Take Care Of Your Instrument
- Paul Weinfield
- Oct 4
- 2 min read
In the Buddha’s teachings, there are many stories of gods who fall from heaven because they lose their mindfulness. These tales have a moral for humans too: don’t get lost in comfort or rest in your privilege. There’s always further to fall.
We often approach life from a victim mindset. Feeling like a victim is a clever way of tricking the mind into imagining that things can only get better from here. But, in fact, they can get worse. Health, wealth, and all of society can collapse in a heartbeat, and today’s hardships may one day seem like paradise by comparison. True gratitude actually means recognizing how much there is to lose.
Your human life, with all its stress and pain, is extremely rare and precious. Not because you have a few fleeting years for fleeting pleasures, but because you have a heart — a capacity to love and be loved even when circumstances get bad. Yet that gift also comes with responsibility: to live from that heart, that knowing, rather than waste life in distraction and resentment.

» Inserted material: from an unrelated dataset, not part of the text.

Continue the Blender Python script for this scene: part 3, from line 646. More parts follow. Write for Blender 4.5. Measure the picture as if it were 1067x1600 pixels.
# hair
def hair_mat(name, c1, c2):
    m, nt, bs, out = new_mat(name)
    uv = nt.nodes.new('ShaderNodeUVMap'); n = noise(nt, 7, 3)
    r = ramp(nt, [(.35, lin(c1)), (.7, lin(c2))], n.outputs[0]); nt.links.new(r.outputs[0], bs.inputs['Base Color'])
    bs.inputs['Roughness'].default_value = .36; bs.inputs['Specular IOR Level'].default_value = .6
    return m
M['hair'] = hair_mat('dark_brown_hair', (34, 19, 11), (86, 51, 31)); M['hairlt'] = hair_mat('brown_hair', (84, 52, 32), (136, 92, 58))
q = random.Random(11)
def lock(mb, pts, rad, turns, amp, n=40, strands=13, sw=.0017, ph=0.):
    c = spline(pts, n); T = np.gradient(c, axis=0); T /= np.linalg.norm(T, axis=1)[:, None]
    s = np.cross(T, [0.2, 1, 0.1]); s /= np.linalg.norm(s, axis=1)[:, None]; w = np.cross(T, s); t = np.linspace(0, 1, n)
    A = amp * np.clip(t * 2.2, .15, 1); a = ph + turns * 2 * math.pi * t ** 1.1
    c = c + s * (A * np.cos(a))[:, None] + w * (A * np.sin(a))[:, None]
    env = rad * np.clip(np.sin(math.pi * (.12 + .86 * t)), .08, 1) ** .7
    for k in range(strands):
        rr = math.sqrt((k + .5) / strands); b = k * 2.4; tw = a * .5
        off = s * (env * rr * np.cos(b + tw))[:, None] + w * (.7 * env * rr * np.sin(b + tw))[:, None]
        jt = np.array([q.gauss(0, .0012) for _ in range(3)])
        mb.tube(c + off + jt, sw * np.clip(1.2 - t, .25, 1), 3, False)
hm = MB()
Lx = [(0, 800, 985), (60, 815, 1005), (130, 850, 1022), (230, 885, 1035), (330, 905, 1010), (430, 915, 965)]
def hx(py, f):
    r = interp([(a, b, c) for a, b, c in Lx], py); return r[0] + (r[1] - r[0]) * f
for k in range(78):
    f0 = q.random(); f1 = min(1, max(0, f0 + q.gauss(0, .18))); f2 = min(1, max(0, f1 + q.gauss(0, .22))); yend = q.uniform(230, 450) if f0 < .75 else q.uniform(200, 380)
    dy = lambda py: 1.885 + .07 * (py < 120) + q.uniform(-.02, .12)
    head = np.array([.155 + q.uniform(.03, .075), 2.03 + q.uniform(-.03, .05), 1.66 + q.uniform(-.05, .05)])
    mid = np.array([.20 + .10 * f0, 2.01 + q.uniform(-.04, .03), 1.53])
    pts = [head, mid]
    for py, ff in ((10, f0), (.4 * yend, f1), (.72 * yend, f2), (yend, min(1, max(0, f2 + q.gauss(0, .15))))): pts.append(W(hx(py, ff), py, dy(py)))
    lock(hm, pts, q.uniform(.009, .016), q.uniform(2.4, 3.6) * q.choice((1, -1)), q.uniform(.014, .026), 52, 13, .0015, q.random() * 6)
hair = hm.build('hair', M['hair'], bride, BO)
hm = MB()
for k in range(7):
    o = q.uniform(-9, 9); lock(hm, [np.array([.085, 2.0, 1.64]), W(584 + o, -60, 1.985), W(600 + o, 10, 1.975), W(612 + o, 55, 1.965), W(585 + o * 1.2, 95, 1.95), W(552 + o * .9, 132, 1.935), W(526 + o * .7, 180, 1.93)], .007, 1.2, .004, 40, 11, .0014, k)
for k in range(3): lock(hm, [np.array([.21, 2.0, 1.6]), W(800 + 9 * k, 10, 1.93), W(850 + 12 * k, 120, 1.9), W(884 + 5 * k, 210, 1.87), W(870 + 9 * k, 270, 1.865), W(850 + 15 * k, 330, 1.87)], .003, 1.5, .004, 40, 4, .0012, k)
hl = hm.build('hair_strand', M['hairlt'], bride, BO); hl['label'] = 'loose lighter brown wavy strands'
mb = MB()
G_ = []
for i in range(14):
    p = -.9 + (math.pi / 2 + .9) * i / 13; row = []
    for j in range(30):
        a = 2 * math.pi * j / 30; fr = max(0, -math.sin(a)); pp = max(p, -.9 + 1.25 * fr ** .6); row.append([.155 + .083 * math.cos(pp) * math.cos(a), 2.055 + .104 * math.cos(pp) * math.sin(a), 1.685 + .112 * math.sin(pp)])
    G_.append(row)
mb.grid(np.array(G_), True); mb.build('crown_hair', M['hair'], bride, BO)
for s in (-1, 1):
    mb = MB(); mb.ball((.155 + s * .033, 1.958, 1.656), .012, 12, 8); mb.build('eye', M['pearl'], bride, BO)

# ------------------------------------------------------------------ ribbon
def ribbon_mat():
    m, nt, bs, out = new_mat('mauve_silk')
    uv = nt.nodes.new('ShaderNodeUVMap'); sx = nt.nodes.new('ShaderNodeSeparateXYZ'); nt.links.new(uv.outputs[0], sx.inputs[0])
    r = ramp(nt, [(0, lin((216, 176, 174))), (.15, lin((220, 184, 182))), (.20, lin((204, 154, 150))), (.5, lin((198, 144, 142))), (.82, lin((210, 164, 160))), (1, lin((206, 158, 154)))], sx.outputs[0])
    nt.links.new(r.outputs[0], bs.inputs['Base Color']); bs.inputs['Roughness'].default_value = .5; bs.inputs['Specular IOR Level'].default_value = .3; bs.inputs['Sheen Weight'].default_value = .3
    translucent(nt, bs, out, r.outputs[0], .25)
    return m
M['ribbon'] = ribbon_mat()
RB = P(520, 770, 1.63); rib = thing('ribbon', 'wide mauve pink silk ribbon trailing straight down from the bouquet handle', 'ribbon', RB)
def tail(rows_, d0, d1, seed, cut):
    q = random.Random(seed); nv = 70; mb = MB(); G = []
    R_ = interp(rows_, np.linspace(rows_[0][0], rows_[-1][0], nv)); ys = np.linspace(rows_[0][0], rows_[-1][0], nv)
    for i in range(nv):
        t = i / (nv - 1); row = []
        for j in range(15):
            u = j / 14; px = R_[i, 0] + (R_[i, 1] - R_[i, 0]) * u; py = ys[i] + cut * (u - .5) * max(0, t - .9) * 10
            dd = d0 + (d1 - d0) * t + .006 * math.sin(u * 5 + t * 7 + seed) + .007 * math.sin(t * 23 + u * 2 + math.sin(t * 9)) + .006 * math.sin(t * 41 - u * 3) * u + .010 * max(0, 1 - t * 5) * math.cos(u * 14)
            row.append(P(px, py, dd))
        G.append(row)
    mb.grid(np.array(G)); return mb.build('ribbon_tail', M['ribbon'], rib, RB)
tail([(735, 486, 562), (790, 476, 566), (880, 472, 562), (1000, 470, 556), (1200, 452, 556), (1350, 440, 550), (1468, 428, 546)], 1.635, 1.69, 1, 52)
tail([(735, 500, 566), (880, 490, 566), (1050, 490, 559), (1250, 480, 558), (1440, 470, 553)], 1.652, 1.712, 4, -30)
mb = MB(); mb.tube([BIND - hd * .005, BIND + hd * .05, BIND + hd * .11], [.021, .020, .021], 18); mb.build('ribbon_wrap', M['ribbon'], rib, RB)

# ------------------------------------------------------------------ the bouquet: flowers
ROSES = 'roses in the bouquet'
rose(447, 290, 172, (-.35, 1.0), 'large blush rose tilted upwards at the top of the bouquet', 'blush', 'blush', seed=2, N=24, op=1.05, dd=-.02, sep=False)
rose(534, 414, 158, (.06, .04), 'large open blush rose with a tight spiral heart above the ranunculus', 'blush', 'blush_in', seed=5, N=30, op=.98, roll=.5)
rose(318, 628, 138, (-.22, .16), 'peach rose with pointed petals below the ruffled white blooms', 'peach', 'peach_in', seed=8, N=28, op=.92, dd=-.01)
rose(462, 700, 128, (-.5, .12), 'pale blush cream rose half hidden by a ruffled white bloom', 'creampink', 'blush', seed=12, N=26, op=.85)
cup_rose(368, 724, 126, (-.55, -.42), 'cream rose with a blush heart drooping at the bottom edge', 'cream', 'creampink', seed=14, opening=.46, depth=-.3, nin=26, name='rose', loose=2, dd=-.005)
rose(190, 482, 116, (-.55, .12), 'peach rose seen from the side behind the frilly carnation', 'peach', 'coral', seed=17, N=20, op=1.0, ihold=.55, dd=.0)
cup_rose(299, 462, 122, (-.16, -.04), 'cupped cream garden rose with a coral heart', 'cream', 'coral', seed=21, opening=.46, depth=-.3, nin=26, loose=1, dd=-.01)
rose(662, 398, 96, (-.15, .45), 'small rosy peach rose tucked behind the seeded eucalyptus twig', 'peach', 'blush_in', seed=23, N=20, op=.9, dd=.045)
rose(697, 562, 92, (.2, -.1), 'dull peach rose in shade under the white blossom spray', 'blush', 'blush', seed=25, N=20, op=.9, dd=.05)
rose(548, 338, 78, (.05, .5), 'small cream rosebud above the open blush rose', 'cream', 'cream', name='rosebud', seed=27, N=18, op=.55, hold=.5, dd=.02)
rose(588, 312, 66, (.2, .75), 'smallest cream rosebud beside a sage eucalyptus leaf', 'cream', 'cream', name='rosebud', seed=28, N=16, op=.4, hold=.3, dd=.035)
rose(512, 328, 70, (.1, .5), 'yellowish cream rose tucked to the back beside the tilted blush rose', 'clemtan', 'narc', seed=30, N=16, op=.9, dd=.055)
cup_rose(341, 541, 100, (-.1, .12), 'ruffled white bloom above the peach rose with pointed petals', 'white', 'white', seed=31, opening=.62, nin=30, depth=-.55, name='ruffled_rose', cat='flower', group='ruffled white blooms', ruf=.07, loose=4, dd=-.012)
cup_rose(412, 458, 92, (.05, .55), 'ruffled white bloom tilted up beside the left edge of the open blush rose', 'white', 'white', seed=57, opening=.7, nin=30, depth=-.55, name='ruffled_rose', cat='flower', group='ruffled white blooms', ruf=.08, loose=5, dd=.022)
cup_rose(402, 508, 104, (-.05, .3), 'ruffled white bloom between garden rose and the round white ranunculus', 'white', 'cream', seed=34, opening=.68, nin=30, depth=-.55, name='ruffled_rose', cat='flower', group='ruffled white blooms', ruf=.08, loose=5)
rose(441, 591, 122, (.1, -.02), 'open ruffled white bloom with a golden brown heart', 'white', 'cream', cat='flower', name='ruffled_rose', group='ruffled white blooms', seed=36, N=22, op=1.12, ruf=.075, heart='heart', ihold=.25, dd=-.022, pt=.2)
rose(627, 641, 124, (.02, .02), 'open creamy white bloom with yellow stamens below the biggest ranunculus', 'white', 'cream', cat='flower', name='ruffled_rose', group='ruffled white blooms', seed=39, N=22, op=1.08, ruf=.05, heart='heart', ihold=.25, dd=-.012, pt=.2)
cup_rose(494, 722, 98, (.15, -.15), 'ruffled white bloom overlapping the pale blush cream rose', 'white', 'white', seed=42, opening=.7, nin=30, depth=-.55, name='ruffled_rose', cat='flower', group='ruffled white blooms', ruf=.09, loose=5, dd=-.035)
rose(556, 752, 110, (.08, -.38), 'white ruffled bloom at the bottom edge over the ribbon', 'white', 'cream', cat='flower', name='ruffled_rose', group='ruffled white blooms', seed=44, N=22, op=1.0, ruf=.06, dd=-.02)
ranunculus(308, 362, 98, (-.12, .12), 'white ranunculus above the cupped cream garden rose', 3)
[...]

The Thai ajaans speak of having healthy shame toward greed, hatred, and delusion. In the West, we don’t like the word “shame,” but this isn’t about shaming others. It’s about valuing your potential to tune into the frequency of compassion. If someone gave you a beautiful instrument and you let it break, that would be a shame, right?
I often struggle with what I see in the news, which I can relate to with great rage. I can ask whether that rage is reasonable, and I will find reasons. But that’s the wrong question. The real question is: where does it lead? To live and act with a closed heart, to harm myself and others in the process, all while thinking that being right absolves me — is that not the height of entitlement? And so I remind myself: Paul, find a way to turn this into compassion. There’s much, much further to fall.